» **REQUIRED TASK**: The lines to extract run from the first line of the material below to the line containing "spandrel('trim_5', 1, 1);", both included; leave the pictures behind.

--- Start MATERIAL PROVIDED ---

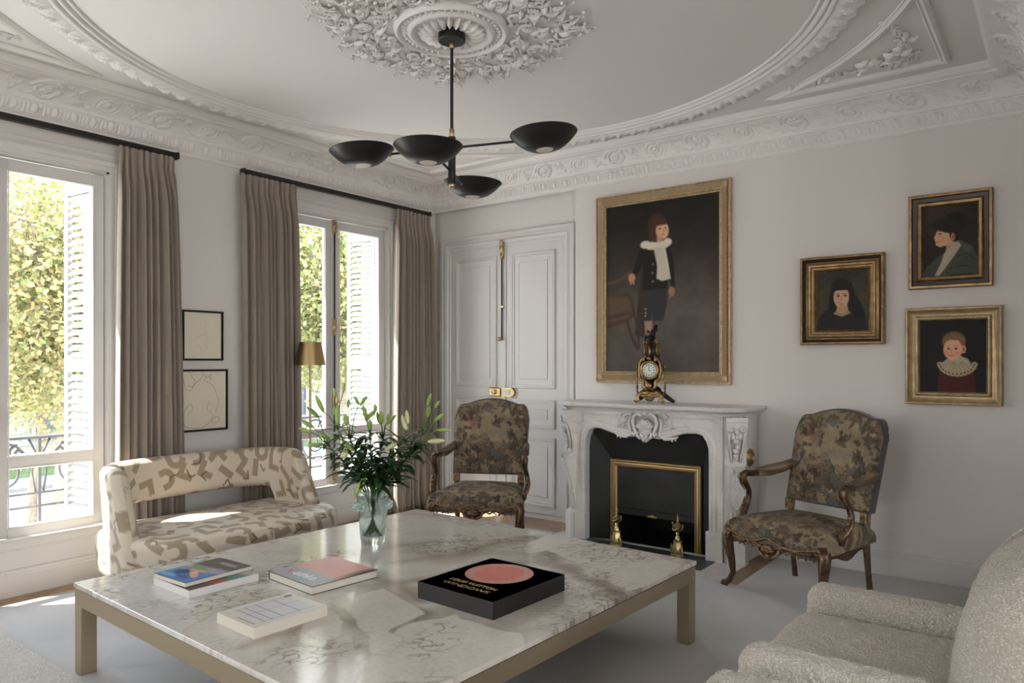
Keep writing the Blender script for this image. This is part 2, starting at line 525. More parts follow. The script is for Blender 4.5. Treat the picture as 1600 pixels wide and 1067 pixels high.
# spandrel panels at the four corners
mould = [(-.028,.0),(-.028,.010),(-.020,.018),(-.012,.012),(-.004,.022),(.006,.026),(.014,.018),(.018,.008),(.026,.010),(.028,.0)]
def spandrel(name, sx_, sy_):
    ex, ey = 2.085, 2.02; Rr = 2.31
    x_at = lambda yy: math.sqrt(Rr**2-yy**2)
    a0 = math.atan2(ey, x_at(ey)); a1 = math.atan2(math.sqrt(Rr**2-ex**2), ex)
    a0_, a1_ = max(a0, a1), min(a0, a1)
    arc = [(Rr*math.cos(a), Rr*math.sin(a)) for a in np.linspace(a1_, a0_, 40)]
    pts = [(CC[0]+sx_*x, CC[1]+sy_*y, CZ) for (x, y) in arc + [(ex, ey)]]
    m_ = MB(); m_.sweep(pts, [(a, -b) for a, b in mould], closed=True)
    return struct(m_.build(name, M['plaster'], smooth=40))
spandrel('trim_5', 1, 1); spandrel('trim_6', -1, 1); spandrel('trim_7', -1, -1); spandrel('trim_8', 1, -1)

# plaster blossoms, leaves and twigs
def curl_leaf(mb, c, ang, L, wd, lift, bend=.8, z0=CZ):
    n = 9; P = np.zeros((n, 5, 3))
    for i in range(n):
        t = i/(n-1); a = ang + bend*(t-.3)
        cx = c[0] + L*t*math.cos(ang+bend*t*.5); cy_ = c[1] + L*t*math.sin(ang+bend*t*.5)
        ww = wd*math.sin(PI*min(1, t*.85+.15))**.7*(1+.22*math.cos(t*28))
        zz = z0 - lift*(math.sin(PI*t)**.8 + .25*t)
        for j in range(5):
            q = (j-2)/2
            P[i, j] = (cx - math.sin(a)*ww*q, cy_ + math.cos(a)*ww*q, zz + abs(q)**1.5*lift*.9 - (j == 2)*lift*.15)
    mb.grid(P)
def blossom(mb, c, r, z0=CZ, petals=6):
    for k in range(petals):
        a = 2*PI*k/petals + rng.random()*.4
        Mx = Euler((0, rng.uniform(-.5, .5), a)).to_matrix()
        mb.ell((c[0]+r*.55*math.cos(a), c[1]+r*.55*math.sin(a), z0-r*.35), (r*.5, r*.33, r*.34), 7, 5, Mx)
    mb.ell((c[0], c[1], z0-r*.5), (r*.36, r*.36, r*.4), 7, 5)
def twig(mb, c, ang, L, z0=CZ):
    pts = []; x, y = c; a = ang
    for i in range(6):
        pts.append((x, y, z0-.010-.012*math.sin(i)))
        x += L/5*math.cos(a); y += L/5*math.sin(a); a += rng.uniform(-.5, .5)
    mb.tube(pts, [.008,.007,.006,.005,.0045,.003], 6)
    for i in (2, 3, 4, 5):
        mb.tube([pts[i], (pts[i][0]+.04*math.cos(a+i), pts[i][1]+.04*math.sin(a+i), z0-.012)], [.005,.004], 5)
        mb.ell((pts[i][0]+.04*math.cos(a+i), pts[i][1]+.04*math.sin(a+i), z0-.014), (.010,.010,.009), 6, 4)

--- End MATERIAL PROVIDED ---

» **SOLUTION TO THE PROBLEM**:
Keep writing the Blender script for this image. This is part 2, starting at line 525. More parts follow. The script is for Blender 4.5. Treat the picture as 1600 pixels wide and 1067 pixels high.
# spandrel panels at the four corners
mould = [(-.028,.0),(-.028,.010),(-.020,.018),(-.012,.012),(-.004,.022),(.006,.026),(.014,.018),(.018,.008),(.026,.010),(.028,.0)]
def spandrel(name, sx_, sy_):
    ex, ey = 2.085, 2.02; Rr = 2.31
    x_at = lambda yy: math.sqrt(Rr**2-yy**2)
    a0 = math.atan2(ey, x_at(ey)); a1 = math.atan2(math.sqrt(Rr**2-ex**2), ex)
    a0_, a1_ = max(a0, a1), min(a0, a1)
    arc = [(Rr*math.cos(a), Rr*math.sin(a)) for a in np.linspace(a1_, a0_, 40)]
    pts = [(CC[0]+sx_*x, CC[1]+sy_*y, CZ) for (x, y) in arc + [(ex, ey)]]
    m_ = MB(); m_.sweep(pts, [(a, -b) for a, b in mould], closed=True)
    return struct(m_.build(name, M['plaster'], smooth=40))
spandrel('trim_5', 1, 1); spandrel('trim_6', -1, 1); spandrel('trim_7', -1, -1); spandrel('trim_8', 1, -1)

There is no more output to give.